Il ne reste, d'ailleurs, que deux personnes : l'informaticien Snow (Jeremy Davies) et le médecin de l'équipage, Gordon (Viola Davis ; un personnage crée pour le film, absent du roman et du film de 1972). Tous deux semblent sous le choc, en état de tension. Les interrogeant, Kelvin apprend qu'il se passe des choses vraiment étranges autour de Solaris, des manifestations curieuses et troublantes qui sont peut-être causées par la proximité avec la planète-océan. Apercevant Rheya à ses côtés, dans sa cabine, après qu'il ait rêvé d'elle, Kelvin, qui sait qu'elle est morte depuis des années, est lui aussi troublé : elle est là, elle lui parle, il peut la toucher, et elle semble même être, quelque part, consciente que son existence dans la station est impossible, elle se sait morte. Solaris, en réalité, crée des copies de personnes ayant compté dans la vie de ceux qui cotoient un peu trop longtemps la planète. Des personnes décédées, bien entendu...
Différant pas mal du roman et du premier film par moments (le final, notamment, n'a rien à voir ; il est à peu près aussi mytérieux que celui du film de 1972, mais dans un autre genre), Solaris version 2002 est un bon, très bon film de SF à tendance drame psychologique, mais uniquement à condition de parvenir à faire abstraction du fait qu'il s'agisse d'un remake. J'ai limite envie de dire qu'il est ardemment conseillé de ne pas avoir vu le film de Tarkovski, ni lu le roman de Lem, pour vraiment apprécier ce film. Mais si vous êtes comme moi un cinéphile passionné, nul doute que vous avez sûrement déjà vu le film de 1972 (pour ce qui est du roman, il est surtout lu des fans de SF purs et durs, ce n'est pas un best-seller, on le trouve facilement mais ça reste une oeuvre de niche), et donc, ben, c'est déjà mal barré.

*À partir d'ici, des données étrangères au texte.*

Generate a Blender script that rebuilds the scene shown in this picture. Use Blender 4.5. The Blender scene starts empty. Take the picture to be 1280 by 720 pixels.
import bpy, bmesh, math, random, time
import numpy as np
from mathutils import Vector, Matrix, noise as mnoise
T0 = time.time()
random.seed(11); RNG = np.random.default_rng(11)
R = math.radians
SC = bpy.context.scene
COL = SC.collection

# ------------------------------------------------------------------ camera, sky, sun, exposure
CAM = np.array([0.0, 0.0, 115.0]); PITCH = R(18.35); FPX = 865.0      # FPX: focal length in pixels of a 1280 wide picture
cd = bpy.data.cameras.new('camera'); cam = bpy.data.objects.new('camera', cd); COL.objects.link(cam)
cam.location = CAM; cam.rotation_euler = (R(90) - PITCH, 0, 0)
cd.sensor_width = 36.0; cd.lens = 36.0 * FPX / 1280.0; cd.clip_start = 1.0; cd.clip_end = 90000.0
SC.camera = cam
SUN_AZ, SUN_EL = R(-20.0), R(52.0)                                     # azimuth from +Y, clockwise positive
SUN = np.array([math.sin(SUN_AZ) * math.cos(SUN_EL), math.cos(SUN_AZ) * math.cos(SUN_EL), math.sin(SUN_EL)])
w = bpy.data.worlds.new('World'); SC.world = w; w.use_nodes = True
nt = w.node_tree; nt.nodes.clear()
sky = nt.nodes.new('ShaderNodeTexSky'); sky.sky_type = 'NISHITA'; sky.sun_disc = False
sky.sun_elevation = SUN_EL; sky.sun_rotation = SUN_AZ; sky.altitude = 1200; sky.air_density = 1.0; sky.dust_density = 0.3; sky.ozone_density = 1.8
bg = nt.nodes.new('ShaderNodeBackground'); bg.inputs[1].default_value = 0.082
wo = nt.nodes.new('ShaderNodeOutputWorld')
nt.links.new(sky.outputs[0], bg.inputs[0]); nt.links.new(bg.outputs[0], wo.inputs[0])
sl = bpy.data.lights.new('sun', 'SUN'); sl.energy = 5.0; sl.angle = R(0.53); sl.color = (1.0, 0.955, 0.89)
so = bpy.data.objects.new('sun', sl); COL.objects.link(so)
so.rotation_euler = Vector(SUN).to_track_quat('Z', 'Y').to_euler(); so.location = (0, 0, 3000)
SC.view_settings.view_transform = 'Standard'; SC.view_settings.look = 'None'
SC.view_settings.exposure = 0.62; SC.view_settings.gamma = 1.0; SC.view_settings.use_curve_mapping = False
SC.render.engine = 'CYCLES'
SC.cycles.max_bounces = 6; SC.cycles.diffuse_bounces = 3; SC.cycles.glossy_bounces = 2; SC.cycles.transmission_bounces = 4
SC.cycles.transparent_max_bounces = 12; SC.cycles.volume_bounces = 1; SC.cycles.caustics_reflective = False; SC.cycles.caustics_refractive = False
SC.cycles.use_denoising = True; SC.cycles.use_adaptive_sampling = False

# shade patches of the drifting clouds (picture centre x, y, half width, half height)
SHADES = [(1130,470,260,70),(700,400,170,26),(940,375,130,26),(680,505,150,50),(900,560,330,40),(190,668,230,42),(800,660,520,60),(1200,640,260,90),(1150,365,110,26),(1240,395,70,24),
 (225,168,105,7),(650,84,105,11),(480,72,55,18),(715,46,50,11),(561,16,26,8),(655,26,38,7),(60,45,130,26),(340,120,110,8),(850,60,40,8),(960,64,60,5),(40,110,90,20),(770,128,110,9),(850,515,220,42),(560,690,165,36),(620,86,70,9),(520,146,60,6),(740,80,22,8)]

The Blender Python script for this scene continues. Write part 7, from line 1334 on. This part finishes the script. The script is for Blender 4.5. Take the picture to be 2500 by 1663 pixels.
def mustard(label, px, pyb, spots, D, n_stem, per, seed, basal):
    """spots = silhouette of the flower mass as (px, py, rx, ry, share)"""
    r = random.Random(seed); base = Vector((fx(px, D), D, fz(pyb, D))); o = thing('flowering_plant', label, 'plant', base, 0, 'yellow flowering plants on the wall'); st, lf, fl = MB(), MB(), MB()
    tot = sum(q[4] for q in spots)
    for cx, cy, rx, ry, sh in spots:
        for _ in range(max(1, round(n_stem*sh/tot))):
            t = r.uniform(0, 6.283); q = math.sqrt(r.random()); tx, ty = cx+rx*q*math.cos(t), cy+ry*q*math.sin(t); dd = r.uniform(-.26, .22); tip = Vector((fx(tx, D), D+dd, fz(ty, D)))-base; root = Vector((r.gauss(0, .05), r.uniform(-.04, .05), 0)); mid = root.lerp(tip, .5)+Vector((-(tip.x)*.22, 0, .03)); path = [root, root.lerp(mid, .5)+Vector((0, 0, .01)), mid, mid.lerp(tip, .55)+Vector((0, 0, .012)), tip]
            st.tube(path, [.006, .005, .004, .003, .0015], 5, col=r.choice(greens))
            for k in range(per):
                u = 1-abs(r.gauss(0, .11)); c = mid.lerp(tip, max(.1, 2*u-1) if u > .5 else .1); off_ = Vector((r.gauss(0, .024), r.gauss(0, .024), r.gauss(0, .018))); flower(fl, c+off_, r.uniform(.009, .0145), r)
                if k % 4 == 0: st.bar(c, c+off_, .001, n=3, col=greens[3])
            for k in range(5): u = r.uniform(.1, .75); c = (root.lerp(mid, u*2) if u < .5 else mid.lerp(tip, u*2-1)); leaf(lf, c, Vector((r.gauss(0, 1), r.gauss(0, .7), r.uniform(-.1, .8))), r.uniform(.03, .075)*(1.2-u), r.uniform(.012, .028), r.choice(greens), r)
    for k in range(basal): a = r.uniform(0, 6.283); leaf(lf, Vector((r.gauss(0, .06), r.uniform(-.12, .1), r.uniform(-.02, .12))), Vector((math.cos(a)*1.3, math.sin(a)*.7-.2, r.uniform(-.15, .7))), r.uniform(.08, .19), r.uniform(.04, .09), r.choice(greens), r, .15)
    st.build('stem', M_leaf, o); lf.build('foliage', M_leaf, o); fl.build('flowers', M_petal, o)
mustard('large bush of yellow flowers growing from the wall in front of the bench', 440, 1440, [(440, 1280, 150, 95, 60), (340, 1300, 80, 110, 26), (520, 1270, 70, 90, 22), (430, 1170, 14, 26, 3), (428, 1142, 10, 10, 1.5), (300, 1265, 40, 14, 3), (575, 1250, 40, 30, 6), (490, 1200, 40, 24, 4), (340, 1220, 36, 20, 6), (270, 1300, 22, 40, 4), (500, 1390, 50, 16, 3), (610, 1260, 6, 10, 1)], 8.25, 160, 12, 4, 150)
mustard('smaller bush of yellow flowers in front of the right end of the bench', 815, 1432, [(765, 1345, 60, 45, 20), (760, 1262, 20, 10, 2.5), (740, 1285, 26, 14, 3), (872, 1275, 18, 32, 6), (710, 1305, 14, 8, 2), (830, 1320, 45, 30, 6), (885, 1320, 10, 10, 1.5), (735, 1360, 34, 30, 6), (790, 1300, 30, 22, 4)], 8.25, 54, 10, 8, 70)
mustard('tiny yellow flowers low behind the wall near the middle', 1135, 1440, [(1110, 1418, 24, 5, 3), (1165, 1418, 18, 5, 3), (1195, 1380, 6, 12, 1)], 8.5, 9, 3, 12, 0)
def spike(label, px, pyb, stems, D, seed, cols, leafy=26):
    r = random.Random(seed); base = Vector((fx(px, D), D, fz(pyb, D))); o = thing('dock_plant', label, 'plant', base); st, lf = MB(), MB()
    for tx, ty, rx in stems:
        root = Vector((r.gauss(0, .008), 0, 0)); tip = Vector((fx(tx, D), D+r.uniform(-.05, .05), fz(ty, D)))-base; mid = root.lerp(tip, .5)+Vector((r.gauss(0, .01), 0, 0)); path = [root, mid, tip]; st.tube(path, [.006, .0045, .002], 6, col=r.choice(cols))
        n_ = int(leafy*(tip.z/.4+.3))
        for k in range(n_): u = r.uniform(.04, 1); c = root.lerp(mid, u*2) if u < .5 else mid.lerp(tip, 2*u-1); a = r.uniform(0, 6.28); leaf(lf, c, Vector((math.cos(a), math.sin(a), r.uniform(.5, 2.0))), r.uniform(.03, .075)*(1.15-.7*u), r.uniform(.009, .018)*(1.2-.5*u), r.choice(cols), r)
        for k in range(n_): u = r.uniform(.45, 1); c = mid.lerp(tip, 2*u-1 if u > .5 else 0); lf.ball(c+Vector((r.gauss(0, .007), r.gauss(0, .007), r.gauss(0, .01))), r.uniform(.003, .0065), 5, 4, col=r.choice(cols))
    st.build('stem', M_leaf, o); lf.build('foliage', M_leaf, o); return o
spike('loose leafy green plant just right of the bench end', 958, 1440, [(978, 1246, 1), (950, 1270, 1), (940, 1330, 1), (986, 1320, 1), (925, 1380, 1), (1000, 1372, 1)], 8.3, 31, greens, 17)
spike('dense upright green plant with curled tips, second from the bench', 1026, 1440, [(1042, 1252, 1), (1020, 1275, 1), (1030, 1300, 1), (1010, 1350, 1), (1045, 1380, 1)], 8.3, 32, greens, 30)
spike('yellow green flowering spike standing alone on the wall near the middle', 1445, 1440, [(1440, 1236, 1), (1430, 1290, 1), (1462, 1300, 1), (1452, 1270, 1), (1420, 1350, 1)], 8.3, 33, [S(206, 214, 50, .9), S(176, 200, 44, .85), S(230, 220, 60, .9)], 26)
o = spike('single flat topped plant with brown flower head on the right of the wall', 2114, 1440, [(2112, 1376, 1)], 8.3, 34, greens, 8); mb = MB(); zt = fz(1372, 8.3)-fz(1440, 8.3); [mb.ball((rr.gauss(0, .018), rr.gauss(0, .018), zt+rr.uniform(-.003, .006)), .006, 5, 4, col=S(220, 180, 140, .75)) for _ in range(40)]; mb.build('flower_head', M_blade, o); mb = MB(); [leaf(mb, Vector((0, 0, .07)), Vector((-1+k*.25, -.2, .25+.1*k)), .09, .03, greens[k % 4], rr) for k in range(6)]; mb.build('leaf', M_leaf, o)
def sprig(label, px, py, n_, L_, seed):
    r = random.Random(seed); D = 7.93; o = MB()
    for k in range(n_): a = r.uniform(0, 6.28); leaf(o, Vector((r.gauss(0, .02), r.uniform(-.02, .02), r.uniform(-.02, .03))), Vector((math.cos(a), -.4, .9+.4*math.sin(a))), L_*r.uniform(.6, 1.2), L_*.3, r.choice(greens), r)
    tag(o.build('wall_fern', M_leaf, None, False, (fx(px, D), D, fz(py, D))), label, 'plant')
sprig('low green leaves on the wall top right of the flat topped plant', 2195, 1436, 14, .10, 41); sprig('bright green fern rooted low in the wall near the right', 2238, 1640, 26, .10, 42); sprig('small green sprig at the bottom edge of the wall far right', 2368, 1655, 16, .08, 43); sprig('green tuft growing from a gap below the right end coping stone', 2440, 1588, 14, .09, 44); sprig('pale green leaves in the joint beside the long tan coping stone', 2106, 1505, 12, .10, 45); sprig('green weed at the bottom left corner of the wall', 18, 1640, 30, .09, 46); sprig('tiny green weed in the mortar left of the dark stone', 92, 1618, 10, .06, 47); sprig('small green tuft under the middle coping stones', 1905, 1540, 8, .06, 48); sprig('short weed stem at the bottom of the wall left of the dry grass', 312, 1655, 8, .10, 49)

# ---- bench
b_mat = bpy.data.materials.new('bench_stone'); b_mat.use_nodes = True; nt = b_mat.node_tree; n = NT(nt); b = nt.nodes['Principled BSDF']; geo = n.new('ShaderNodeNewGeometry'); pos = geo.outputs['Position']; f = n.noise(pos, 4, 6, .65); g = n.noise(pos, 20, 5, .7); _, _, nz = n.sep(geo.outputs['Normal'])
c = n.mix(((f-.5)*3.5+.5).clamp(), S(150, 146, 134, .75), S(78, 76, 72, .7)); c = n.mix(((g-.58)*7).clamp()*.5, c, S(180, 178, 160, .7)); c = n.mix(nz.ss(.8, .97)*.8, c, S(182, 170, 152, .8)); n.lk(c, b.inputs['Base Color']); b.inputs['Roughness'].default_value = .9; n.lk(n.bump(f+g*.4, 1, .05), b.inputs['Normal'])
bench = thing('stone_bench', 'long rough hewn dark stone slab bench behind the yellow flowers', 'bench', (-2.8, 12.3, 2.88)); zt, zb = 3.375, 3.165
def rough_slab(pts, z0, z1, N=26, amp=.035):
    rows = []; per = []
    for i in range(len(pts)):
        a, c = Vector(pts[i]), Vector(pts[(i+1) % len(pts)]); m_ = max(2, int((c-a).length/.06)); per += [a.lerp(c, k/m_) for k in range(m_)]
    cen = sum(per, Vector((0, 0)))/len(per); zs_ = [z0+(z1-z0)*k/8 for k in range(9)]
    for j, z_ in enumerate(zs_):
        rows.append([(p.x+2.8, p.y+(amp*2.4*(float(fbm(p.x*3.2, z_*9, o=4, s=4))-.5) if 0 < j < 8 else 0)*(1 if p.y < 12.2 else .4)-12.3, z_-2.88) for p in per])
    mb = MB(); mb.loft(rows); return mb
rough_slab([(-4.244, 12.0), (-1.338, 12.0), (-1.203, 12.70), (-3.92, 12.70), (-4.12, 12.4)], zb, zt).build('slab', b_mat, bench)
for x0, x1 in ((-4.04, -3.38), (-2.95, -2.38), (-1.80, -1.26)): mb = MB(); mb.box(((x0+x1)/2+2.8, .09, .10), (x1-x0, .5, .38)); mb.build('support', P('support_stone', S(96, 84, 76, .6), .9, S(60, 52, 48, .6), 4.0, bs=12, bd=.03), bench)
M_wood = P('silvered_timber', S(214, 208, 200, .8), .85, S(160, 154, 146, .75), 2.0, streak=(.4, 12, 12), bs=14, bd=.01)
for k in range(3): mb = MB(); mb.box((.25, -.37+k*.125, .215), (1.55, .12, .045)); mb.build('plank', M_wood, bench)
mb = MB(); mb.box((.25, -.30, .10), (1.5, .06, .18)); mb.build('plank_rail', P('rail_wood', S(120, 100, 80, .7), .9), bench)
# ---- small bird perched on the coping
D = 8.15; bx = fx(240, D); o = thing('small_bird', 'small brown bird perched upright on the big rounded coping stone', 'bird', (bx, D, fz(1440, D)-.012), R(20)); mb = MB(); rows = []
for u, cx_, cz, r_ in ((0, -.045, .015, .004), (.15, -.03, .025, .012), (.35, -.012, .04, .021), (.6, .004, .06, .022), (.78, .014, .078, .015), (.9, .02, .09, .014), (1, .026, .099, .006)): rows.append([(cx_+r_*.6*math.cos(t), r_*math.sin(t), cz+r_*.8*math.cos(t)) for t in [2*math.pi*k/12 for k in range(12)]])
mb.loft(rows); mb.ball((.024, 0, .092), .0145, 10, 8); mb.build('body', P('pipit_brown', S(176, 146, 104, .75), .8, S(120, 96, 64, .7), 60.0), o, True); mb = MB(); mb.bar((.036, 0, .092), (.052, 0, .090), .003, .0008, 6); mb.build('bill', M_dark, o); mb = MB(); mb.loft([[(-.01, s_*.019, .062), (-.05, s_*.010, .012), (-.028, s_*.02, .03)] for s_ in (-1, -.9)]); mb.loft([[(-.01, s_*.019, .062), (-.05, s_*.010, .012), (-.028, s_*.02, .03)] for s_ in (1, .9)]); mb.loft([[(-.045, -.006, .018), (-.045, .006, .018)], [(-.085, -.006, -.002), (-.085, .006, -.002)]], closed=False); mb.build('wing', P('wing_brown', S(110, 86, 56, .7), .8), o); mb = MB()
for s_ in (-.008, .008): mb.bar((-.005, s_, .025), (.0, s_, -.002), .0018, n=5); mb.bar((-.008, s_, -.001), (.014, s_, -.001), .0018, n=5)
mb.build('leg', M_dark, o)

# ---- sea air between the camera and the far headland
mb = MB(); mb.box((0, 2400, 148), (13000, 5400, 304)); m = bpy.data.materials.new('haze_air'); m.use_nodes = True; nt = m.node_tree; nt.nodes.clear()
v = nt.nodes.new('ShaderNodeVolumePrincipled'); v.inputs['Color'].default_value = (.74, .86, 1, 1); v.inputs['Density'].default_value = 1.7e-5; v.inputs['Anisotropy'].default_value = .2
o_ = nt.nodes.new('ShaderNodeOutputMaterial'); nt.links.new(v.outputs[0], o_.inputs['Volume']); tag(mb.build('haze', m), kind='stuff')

Difficile de ne pas faire la comparaison avec le film de Tarkovski en regardant celui de Soderbergh, et malgré toute la meilleure volonté du monde, la comparaison ne sera jamais en faveur du remake.
Déjà, sa courte durée est un frein redoutable : certains trouvent sans doute qu'avec 2h25, le film de Tarkovski est un peu long (surtout qu'il est basé sur un rythme lent, contemplatif, ce n'est pas de la SF d'action, et le remake de Soderbergh non plus), mais avec 95 minutes, celui de Soderbergh est, lui, trop court ! Ensuite, le film de 1972 possède une ambiance inoubliable, une bande-son (d'Artemiev) sublime et elle aussi inoubliable, des images sublimes ; iconiquement parlant, cinéphiliquement parlant, Solaris version 1972 est un monument intouchable de la SF et même du cinéma tout court. Son remake, fait 30 ans plus tard, possède des décors et effets spéciaux plus modernes, et une touche hollywoodienne (et encore...l'ambiance globale est tout de même assez bergmanienne, rapport au sujet), la présence de la star George Clooney qui, sincèrement, est crédible en Kelvin, et tire bien son épingle du jeu. Il diffère aussi sensiblement du roman et du film de 1972 par moments, suffisamment pour qu'on ait envie d'y croire, et pour qu'on parvienne un petit peu à faire abstraction de ses glorieux prédécesseurs...mais ce n'est pas suffisant tout de même. Pour résumer, Solaris version 2002 est un remake inutile mais courageux, un bon film mais clairement pas un grand film, et il est vraiment difficile de l'apprécier pleinement, pour ce qu'il est, l'ombre de ses aînés étant quand même trop imposante.